Exercise directions — Only the pictures are omitted; repeat all other data exactly.
================
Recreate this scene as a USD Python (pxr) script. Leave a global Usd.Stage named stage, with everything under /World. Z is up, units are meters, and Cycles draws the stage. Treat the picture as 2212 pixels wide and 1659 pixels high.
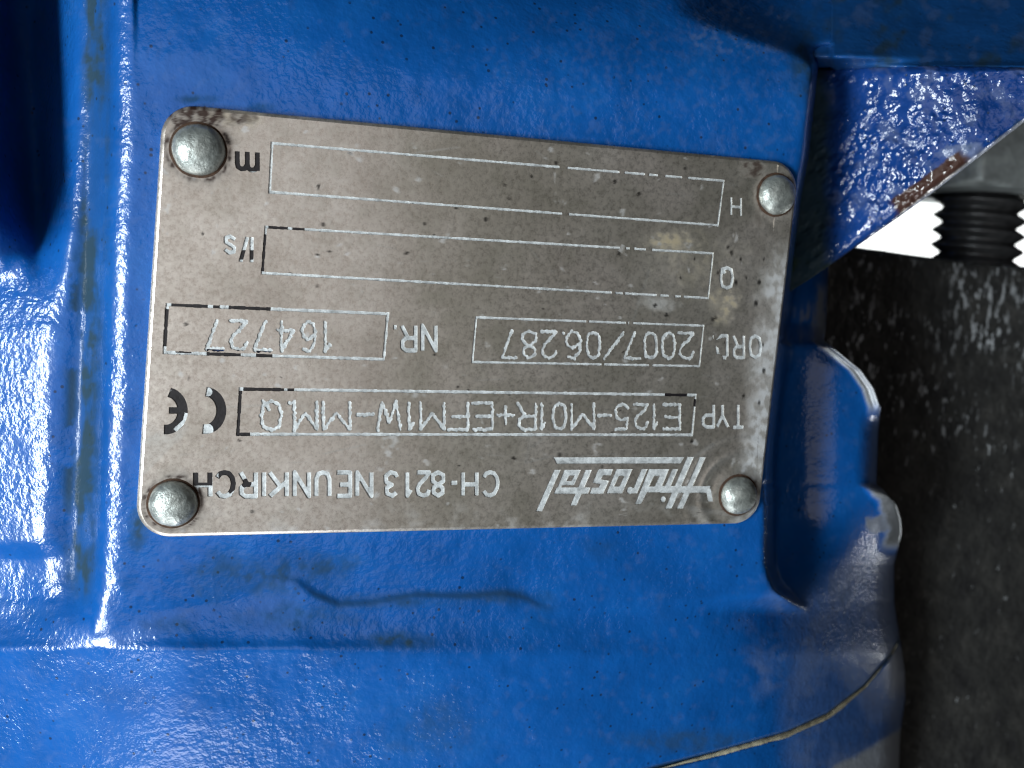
import math, random
import numpy as np, trimesh, usdkit, meshkit
from pxr import Usd, UsdGeom, UsdLux, UsdShade, Gf, Sdf, Vt
from shapely.geometry import Polygon, LineString, Point, MultiPolygon, box
from shapely.ops import unary_union
from shapely import affinity

rng = np.random.default_rng(7)
stage = Usd.Stage.CreateInMemory()
UsdGeom.SetStageUpAxis(stage, UsdGeom.Tokens.z); UsdGeom.SetStageMetersPerUnit(stage, 1.0)
UsdGeom.Xform.Define(stage, '/World'); UsdGeom.Scope.Define(stage, '/World/Looks')

# ------------------------------------------------------------------ camera
# The photograph was taken with the camera upside down: survey axes (x right, y up, z to the
# viewer, origin at the lens) map to world axes by a half turn, so that world up is down in the picture.
W2, H2, FPX = 2212.0, 1659.0, 2000.0
LENS = np.array([0.0, 0.0, 0.80])
MW = np.array([[-1.0, 0, 0], [0, 0, -1.0], [0, -1.0, 0]])
def world(p): return np.asarray(p, float) @ MW.T + LENS
def wdir(d): return np.asarray(d, float) @ MW.T
def frame_matrix(origin, ax, ay, az):            # row-vector matrix of an Xform (all in survey axes)
    m = Gf.Matrix4d(1.0); o = world(origin)
    for r, a in enumerate((ax, ay, az)):
        a = wdir(a); m.SetRow(r, Gf.Vec4d(*map(float, a), 0))
    m.SetRow(3, Gf.Vec4d(*map(float, o), 1)); return m
EX, EY, EZ = np.eye(3)
cam = UsdGeom.Camera.Define(stage, '/World/camera')
cam.AddTransformOp().Set(frame_matrix((0, 0, 0), EX, EY, EZ))
cam.CreateHorizontalApertureAttr(36.0); cam.CreateVerticalApertureAttr(27.0)
cam.CreateFocalLengthAttr(36.0 * FPX / W2)
cam.CreateClippingRangeAttr(Gf.Vec2f(0.005, 50))
cam.CreateFStopAttr(22.0); cam.CreateFocusDistanceAttr(0.127)
cam.CreateExposureAttr(0.0)

# ------------------------------------------------------------------ lamps
def rect_lamp(name, pos, target, w, h, intensity, color):
    pos, target = np.array(pos, float), np.array(target, float)
    z = pos - target; z /= np.linalg.norm(z)
    x = np.cross(EY if abs(z[1]) < 0.9 else EX, z); x /= np.linalg.norm(x); y = np.cross(z, x)
    l = UsdLux.RectLight.Define(stage, '/World/' + name)
    l.AddTransformOp().Set(frame_matrix(pos, x, y, z))
    l.CreateWidthAttr(w); l.CreateHeightAttr(h); l.CreateIntensityAttr(intensity); l.CreateColorAttr(Gf.Vec3f(*color))
    return l
AIM = (0.0, -0.01, -0.13)
rect_lamp('window_lamp', (-0.25, -0.085, 0.19), AIM, 0.085, 0.27, 35.0, (0.88, 0.97, 1.0))
rect_lamp('overhead_lamp', (-0.10, -0.42, -0.06), (0.0, -0.03, -0.13), 0.34, 0.22, 5.0, (0.95, 0.98, 1.0))
rect_lamp('added_fill_lamp', (0.03, -0.05, 0.95), AIM, 0.9, 0.9, 0.56, (1.0, 0.93, 0.88))  # added fill behind the lens; also gives the plate its warm reflection
rect_lamp('added_backdrop_lamp', (0.35, -0.25, -0.42), (0.30, 0.10, -0.75), 0.25, 0.25, 50.0, (0.97, 1.0, 1.0))  # added lamp, out of view, that whitens the wall panel

# ------------------------------------------------------------------ survey geometry of the nameplate plane
def ray(px, py):
    px, py = np.asarray(px, float), np.asarray(py, float)
    return np.stack([(px - W2/2)/FPX, -(py - H2/2)/FPX, -np.ones_like(px*py)], -1)
_R = [ray(*p) for p in ((351, 221), (1730, 352), (1638, 1131), (290, 1163))]
_s = np.linalg.solve(np.array([_R[1], -_R[2], _R[3]]).T, _R[0])
_P = np.array([_R[0], _R[1]*_s[0], _R[2]*_s[1], _R[3]*_s[2]])
_P *= 0.090 / np.linalg.norm(_P[1] - _P[0])
U = _P[1] - _P[0]; U /= np.linalg.norm(U)
N = np.cross(U, _P[0] - _P[3]); N /= np.linalg.norm(N)
V = np.cross(N, U)
O = _P.mean(0); NO = N @ O
def at(px, py, w=0.0):                            # point w millimetres in front of the plate plane, seen at (px, py)
    d = ray(px, py); t = (NO + np.asarray(w, float)*1e-3) / (d @ N)
    return d * t[..., None]
def mm(px, py, w=0.0):                            # plate coordinates in millimetres
    p = at(px, py, w) - O
    return np.stack([p @ U, p @ V], -1)*1e3
def nat(px, py): return mm(np.asarray(px, float)*W2/4032, np.asarray(py, float)*W2/4032)
def S(a, b, x):
    t = np.clip((x - a)/(b - a), 0, 1); return t*t*(3 - 2*t)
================
The result —
Recreate this scene as a USD Python (pxr) script. Leave a global Usd.Stage named stage, with everything under /World. Z is up, units are meters, and Cycles draws the stage. Treat the picture as 2212 pixels wide and 1659 pixels high.
import math, random
import numpy as np, trimesh, usdkit, meshkit
from pxr import Usd, UsdGeom, UsdLux, UsdShade, Gf, Sdf, Vt
from shapely.geometry import Polygon, LineString, Point, MultiPolygon, box
from shapely.ops import unary_union
from shapely import affinity

rng = np.random.default_rng(7)
stage = Usd.Stage.CreateInMemory()
UsdGeom.SetStageUpAxis(stage, UsdGeom.Tokens.z); UsdGeom.SetStageMetersPerUnit(stage, 1.0)
UsdGeom.Xform.Define(stage, '/World'); UsdGeom.Scope.Define(stage, '/World/Looks')

# ------------------------------------------------------------------ camera
# The photograph was taken with the camera upside down: survey axes (x right, y up, z to the
# viewer, origin at the lens) map to world axes by a half turn, so that world up is down in the picture.
W2, H2, FPX = 2212.0, 1659.0, 2000.0
LENS = np.array([0.0, 0.0, 0.80])
MW = np.array([[-1.0, 0, 0], [0, 0, -1.0], [0, -1.0, 0]])
def world(p): return np.asarray(p, float) @ MW.T + LENS
def wdir(d): return np.asarray(d, float) @ MW.T
def frame_matrix(origin, ax, ay, az):            # row-vector matrix of an Xform (all in survey axes)
    m = Gf.Matrix4d(1.0); o = world(origin)
    for r, a in enumerate((ax, ay, az)):
        a = wdir(a); m.SetRow(r, Gf.Vec4d(*map(float, a), 0))
    m.SetRow(3, Gf.Vec4d(*map(float, o), 1)); return m
EX, EY, EZ = np.eye(3)
cam = UsdGeom.Camera.Define(stage, '/World/camera')
cam.AddTransformOp().Set(frame_matrix((0, 0, 0), EX, EY, EZ))
cam.CreateHorizontalApertureAttr(36.0); cam.CreateVerticalApertureAttr(27.0)
cam.CreateFocalLengthAttr(36.0 * FPX / W2)
cam.CreateClippingRangeAttr(Gf.Vec2f(0.005, 50))
cam.CreateFStopAttr(22.0); cam.CreateFocusDistanceAttr(0.127)
cam.CreateExposureAttr(0.0)

# ------------------------------------------------------------------ lamps
def rect_lamp(name, pos, target, w, h, intensity, color):
    pos, target = np.array(pos, float), np.array(target, float)
    z = pos - target; z /= np.linalg.norm(z)
    x = np.cross(EY if abs(z[1]) < 0.9 else EX, z); x /= np.linalg.norm(x); y = np.cross(z, x)
    l = UsdLux.RectLight.Define(stage, '/World/' + name)
    l.AddTransformOp().Set(frame_matrix(pos, x, y, z))
    l.CreateWidthAttr(w); l.CreateHeightAttr(h); l.CreateIntensityAttr(intensity); l.CreateColorAttr(Gf.Vec3f(*color))
    return l
AIM = (0.0, -0.01, -0.13)
rect_lamp('window_lamp', (-0.25, -0.085, 0.19), AIM, 0.085, 0.27, 35.0, (0.88, 0.97, 1.0))
rect_lamp('overhead_lamp', (-0.10, -0.42, -0.06), (0.0, -0.03, -0.13), 0.34, 0.22, 5.0, (0.95, 0.98, 1.0))
rect_lamp('added_fill_lamp', (0.03, -0.05, 0.95), AIM, 0.9, 0.9, 0.56, (1.0, 0.93, 0.88))  # added fill behind the lens; also gives the plate its warm reflection
rect_lamp('added_backdrop_lamp', (0.35, -0.25, -0.42), (0.30, 0.10, -0.75), 0.25, 0.25, 50.0, (0.97, 1.0, 1.0))  # added lamp, out of view, that whitens the wall panel

# ------------------------------------------------------------------ survey geometry of the nameplate plane
def ray(px, py):
    px, py = np.asarray(px, float), np.asarray(py, float)
    return np.stack([(px - W2/2)/FPX, -(py - H2/2)/FPX, -np.ones_like(px*py)], -1)
_R = [ray(*p) for p in ((351, 221), (1730, 352), (1638, 1131), (290, 1163))]
_s = np.linalg.solve(np.array([_R[1], -_R[2], _R[3]]).T, _R[0])
_P = np.array([_R[0], _R[1]*_s[0], _R[2]*_s[1], _R[3]*_s[2]])
_P *= 0.090 / np.linalg.norm(_P[1] - _P[0])
U = _P[1] - _P[0]; U /= np.linalg.norm(U)
N = np.cross(U, _P[0] - _P[3]); N /= np.linalg.norm(N)
V = np.cross(N, U)
O = _P.mean(0); NO = N @ O
def at(px, py, w=0.0):                            # point w millimetres in front of the plate plane, seen at (px, py)
    d = ray(px, py); t = (NO + np.asarray(w, float)*1e-3) / (d @ N)
    return d * t[..., None]
def mm(px, py, w=0.0):                            # plate coordinates in millimetres
    p = at(px, py, w) - O
    return np.stack([p @ U, p @ V], -1)*1e3
def nat(px, py): return mm(np.asarray(px, float)*W2/4032, np.asarray(py, float)*W2/4032)
def S(a, b, x):
    t = np.clip((x - a)/(b - a), 0, 1); return t*t*(3 - 2*t)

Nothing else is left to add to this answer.